- Set problem
Return, word for word, every line that follows.

- Supplied data
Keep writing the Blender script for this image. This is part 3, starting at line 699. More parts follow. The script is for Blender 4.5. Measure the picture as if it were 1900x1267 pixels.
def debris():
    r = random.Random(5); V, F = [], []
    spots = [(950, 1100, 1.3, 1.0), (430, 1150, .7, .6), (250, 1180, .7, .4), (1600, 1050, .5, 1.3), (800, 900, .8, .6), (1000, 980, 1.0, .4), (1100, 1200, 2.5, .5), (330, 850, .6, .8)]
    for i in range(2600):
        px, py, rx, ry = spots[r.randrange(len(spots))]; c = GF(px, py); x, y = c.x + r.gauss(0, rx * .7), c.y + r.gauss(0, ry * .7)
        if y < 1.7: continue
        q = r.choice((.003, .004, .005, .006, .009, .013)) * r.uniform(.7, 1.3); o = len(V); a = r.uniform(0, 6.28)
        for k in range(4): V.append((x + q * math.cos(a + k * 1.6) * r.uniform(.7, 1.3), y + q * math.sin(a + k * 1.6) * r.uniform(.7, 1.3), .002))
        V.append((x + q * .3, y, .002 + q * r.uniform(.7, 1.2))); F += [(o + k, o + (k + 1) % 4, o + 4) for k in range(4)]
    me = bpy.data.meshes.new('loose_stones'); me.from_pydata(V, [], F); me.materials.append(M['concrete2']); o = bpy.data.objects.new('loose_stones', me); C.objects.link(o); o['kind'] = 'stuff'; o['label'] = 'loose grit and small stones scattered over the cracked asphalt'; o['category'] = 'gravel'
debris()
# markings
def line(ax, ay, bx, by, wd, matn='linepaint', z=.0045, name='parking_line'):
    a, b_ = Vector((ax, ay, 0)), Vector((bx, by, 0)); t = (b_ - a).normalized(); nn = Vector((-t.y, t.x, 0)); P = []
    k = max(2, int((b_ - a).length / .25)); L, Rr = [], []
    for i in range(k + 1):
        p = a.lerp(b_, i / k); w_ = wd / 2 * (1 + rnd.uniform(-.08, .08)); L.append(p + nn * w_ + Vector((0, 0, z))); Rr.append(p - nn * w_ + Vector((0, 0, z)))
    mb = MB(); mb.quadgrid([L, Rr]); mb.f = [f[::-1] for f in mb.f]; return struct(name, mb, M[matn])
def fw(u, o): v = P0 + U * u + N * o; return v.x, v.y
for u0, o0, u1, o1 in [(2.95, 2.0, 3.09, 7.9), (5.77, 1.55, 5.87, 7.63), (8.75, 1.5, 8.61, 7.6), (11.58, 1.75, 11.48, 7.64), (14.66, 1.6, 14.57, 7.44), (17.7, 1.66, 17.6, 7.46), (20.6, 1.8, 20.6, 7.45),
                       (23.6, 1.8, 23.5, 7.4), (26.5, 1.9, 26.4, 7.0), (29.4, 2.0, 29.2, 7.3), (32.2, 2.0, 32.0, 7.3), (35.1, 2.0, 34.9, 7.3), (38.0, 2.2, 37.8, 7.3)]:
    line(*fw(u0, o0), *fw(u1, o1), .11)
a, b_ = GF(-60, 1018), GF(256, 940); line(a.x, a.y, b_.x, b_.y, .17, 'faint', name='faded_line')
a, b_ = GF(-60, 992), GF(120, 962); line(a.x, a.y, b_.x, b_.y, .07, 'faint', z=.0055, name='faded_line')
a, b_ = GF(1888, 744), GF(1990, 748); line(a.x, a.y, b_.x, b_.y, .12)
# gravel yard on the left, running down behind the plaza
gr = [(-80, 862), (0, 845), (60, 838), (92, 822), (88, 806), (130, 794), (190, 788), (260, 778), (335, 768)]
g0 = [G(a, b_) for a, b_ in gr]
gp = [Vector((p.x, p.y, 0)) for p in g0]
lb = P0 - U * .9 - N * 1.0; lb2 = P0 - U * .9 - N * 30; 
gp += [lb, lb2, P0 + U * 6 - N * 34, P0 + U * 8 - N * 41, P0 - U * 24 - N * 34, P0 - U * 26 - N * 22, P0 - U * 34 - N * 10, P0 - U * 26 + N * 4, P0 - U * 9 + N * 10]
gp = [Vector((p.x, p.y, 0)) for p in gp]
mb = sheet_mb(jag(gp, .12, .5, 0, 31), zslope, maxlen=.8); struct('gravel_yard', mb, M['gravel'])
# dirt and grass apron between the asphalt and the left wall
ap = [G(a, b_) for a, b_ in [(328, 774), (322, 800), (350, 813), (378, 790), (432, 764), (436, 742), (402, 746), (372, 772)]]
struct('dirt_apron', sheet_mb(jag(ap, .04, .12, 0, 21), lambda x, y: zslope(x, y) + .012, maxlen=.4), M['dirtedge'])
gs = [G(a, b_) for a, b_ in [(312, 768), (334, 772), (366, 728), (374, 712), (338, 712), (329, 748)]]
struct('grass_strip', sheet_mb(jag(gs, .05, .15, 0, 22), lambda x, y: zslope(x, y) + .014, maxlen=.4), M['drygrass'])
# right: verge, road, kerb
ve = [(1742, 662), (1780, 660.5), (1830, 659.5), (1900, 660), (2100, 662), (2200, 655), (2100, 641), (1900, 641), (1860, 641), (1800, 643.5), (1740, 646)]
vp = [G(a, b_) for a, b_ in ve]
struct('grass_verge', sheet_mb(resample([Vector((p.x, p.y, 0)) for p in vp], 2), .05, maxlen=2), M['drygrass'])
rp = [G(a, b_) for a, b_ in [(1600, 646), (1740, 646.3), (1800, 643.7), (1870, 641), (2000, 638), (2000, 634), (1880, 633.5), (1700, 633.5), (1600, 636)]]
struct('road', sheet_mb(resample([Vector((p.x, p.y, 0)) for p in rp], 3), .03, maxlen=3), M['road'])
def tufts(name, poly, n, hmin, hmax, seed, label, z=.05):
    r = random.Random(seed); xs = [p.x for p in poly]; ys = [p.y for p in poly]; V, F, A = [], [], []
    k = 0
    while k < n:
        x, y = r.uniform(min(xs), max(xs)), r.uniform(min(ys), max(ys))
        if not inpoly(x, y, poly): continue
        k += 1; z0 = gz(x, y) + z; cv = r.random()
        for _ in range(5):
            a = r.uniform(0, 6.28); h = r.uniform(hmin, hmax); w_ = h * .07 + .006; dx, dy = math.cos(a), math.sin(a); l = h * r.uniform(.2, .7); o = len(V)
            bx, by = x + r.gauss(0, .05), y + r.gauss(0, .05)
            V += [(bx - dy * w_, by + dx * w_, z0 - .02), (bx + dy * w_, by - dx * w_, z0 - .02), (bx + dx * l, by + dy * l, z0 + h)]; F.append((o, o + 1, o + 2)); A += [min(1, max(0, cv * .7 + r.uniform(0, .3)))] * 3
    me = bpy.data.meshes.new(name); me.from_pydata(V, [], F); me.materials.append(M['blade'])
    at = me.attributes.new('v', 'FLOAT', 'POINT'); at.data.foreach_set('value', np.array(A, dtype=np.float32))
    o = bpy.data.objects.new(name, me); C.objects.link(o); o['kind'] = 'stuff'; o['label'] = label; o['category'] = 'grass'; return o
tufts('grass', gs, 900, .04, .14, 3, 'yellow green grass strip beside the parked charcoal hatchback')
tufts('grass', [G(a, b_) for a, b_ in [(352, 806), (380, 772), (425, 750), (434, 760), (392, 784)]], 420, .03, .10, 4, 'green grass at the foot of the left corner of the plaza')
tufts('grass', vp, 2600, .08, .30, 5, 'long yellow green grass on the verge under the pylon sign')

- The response
Keep writing the Blender script for this image. This is part 3, starting at line 699. More parts follow. The script is for Blender 4.5. Measure the picture as if it were 1900x1267 pixels.
def debris():
    r = random.Random(5); V, F = [], []
    spots = [(950, 1100, 1.3, 1.0), (430, 1150, .7, .6), (250, 1180, .7, .4), (1600, 1050, .5, 1.3), (800, 900, .8, .6), (1000, 980, 1.0, .4), (1100, 1200, 2.5, .5), (330, 850, .6, .8)]
    for i in range(2600):
        px, py, rx, ry = spots[r.randrange(len(spots))]; c = GF(px, py); x, y = c.x + r.gauss(0, rx * .7), c.y + r.gauss(0, ry * .7)
        if y < 1.7: continue
        q = r.choice((.003, .004, .005, .006, .009, .013)) * r.uniform(.7, 1.3); o = len(V); a = r.uniform(0, 6.28)
        for k in range(4): V.append((x + q * math.cos(a + k * 1.6) * r.uniform(.7, 1.3), y + q * math.sin(a + k * 1.6) * r.uniform(.7, 1.3), .002))
        V.append((x + q * .3, y, .002 + q * r.uniform(.7, 1.2))); F += [(o + k, o + (k + 1) % 4, o + 4) for k in range(4)]
    me = bpy.data.meshes.new('loose_stones'); me.from_pydata(V, [], F); me.materials.append(M['concrete2']); o = bpy.data.objects.new('loose_stones', me); C.objects.link(o); o['kind'] = 'stuff'; o['label'] = 'loose grit and small stones scattered over the cracked asphalt'; o['category'] = 'gravel'
debris()
# markings
def line(ax, ay, bx, by, wd, matn='linepaint', z=.0045, name='parking_line'):
    a, b_ = Vector((ax, ay, 0)), Vector((bx, by, 0)); t = (b_ - a).normalized(); nn = Vector((-t.y, t.x, 0)); P = []
    k = max(2, int((b_ - a).length / .25)); L, Rr = [], []
    for i in range(k + 1):
        p = a.lerp(b_, i / k); w_ = wd / 2 * (1 + rnd.uniform(-.08, .08)); L.append(p + nn * w_ + Vector((0, 0, z))); Rr.append(p - nn * w_ + Vector((0, 0, z)))
    mb = MB(); mb.quadgrid([L, Rr]); mb.f = [f[::-1] for f in mb.f]; return struct(name, mb, M[matn])
def fw(u, o): v = P0 + U * u + N * o; return v.x, v.y
for u0, o0, u1, o1 in [(2.95, 2.0, 3.09, 7.9), (5.77, 1.55, 5.87, 7.63), (8.75, 1.5, 8.61, 7.6), (11.58, 1.75, 11.48, 7.64), (14.66, 1.6, 14.57, 7.44), (17.7, 1.66, 17.6, 7.46), (20.6, 1.8, 20.6, 7.45),
                       (23.6, 1.8, 23.5, 7.4), (26.5, 1.9, 26.4, 7.0), (29.4, 2.0, 29.2, 7.3), (32.2, 2.0, 32.0, 7.3), (35.1, 2.0, 34.9, 7.3), (38.0, 2.2, 37.8, 7.3)]:
    line(*fw(u0, o0), *fw(u1, o1), .11)
a, b_ = GF(-60, 1018), GF(256, 940); line(a.x, a.y, b_.x, b_.y, .17, 'faint', name='faded_line')
a, b_ = GF(-60, 992), GF(120, 962); line(a.x, a.y, b_.x, b_.y, .07, 'faint', z=.0055, name='faded_line')
a, b_ = GF(1888, 744), GF(1990, 748); line(a.x, a.y, b_.x, b_.y, .12)
# gravel yard on the left, running down behind the plaza
gr = [(-80, 862), (0, 845), (60, 838), (92, 822), (88, 806), (130, 794), (190, 788), (260, 778), (335, 768)]
g0 = [G(a, b_) for a, b_ in gr]
gp = [Vector((p.x, p.y, 0)) for p in g0]
lb = P0 - U * .9 - N * 1.0; lb2 = P0 - U * .9 - N * 30; 
gp += [lb, lb2, P0 + U * 6 - N * 34, P0 + U * 8 - N * 41, P0 - U * 24 - N * 34, P0 - U * 26 - N * 22, P0 - U * 34 - N * 10, P0 - U * 26 + N * 4, P0 - U * 9 + N * 10]
gp = [Vector((p.x, p.y, 0)) for p in gp]
mb = sheet_mb(jag(gp, .12, .5, 0, 31), zslope, maxlen=.8); struct('gravel_yard', mb, M['gravel'])
# dirt and grass apron between the asphalt and the left wall
ap = [G(a, b_) for a, b_ in [(328, 774), (322, 800), (350, 813), (378, 790), (432, 764), (436, 742), (402, 746), (372, 772)]]
struct('dirt_apron', sheet_mb(jag(ap, .04, .12, 0, 21), lambda x, y: zslope(x, y) + .012, maxlen=.4), M['dirtedge'])
gs = [G(a, b_) for a, b_ in [(312, 768), (334, 772), (366, 728), (374, 712), (338, 712), (329, 748)]]
struct('grass_strip', sheet_mb(jag(gs, .05, .15, 0, 22), lambda x, y: zslope(x, y) + .014, maxlen=.4), M['drygrass'])
# right: verge, road, kerb
ve = [(1742, 662), (1780, 660.5), (1830, 659.5), (1900, 660), (2100, 662), (2200, 655), (2100, 641), (1900, 641), (1860, 641), (1800, 643.5), (1740, 646)]
vp = [G(a, b_) for a, b_ in ve]
struct('grass_verge', sheet_mb(resample([Vector((p.x, p.y, 0)) for p in vp], 2), .05, maxlen=2), M['drygrass'])
rp = [G(a, b_) for a, b_ in [(1600, 646), (1740, 646.3), (1800, 643.7), (1870, 641), (2000, 638), (2000, 634), (1880, 633.5), (1700, 633.5), (1600, 636)]]
struct('road', sheet_mb(resample([Vector((p.x, p.y, 0)) for p in rp], 3), .03, maxlen=3), M['road'])
def tufts(name, poly, n, hmin, hmax, seed, label, z=.05):
    r = random.Random(seed); xs = [p.x for p in poly]; ys = [p.y for p in poly]; V, F, A = [], [], []
    k = 0
    while k < n:
        x, y = r.uniform(min(xs), max(xs)), r.uniform(min(ys), max(ys))
        if not inpoly(x, y, poly): continue
        k += 1; z0 = gz(x, y) + z; cv = r.random()
        for _ in range(5):
            a = r.uniform(0, 6.28); h = r.uniform(hmin, hmax); w_ = h * .07 + .006; dx, dy = math.cos(a), math.sin(a); l = h * r.uniform(.2, .7); o = len(V)
            bx, by = x + r.gauss(0, .05), y + r.gauss(0, .05)
            V += [(bx - dy * w_, by + dx * w_, z0 - .02), (bx + dy * w_, by - dx * w_, z0 - .02), (bx + dx * l, by + dy * l, z0 + h)]; F.append((o, o + 1, o + 2)); A += [min(1, max(0, cv * .7 + r.uniform(0, .3)))] * 3
    me = bpy.data.meshes.new(name); me.from_pydata(V, [], F); me.materials.append(M['blade'])
    at = me.attributes.new('v', 'FLOAT', 'POINT'); at.data.foreach_set('value', np.array(A, dtype=np.float32))
    o = bpy.data.objects.new(name, me); C.objects.link(o); o['kind'] = 'stuff'; o['label'] = label; o['category'] = 'grass'; return o
tufts('grass', gs, 900, .04, .14, 3, 'yellow green grass strip beside the parked charcoal hatchback')
tufts('grass', [G(a, b_) for a, b_ in [(352, 806), (380, 772), (425, 750), (434, 760), (392, 784)]], 420, .03, .10, 4, 'green grass at the foot of the left corner of the plaza')
tufts('grass', vp, 2600, .08, .30, 5, 'long yellow green grass on the verge under the pylon sign')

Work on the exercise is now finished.